ABSTRACT

Explaining how children learn language has proved to be one of the most difficult challenges within developmental psychology. ‘There is a veritable chasm between what the children hear and how they create sentences of their own’ (Pinker 1987). The amount and variety of speech sounds and languages children hear is significant. The difference between children who are disadvantaged in terms of being listened to and read to leads to them having a language gap at age four and this gap widens over the school years. The disadvantaged children don't catch up. Again, this points to the notion of critical learning times when the brain is ‘ready’ to absorb specific kinds of information. So the richness and variety of the language children hear in the first one, two or three years is critically important in determining their progress.
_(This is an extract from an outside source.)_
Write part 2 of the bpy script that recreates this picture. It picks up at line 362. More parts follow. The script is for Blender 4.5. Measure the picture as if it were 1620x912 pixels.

Debates over the importance of motherese or infant-directed speech vary, too. Studies of children in other cultures where there is no such thing also learn language. So although it is helpful, it cannot be claimed to be essential. The group of innate theorists, e.g. Dan Slobin, assert that every child is born with a basic language made up of a set of operating principles. Children, they explain, are innate linguists, who spontaneously apply their developing understanding to language. From the earliest days they are searching for patterns and regularities to develop their speech.

In contrast, the constructivist group of theorists claim that what is important is not the built-in or innate biases, but the children's construction of language as part of the broader picture of intellectual development. They argue that from the beginning, children set out to communicate, and this they do with gestures and sounds and later words. The children learn new words when they are necessary to communicate their thoughts and feelings. Supporting this is the link between children's play with objects as symbols. Children will use an empty cup to feed a toy at about a year, which is the time when they speak their first word. Children who have delayed language very often have delayed imaginative or symbolic play as well. Children who show advanced symbolic play, perhaps combining a series of gestures such as rocking a doll, feeding it and then patting its back are likely to be advanced in their language development as well (McCune 1995).

So although much has been discovered about the development of children's language, Bee and Boyd (2005) show that there are no theorists who ‘have cracked the code’ and ‘the fact that children learn the complex and varied use of their native tongue remains both miraculous and largely mysterious’.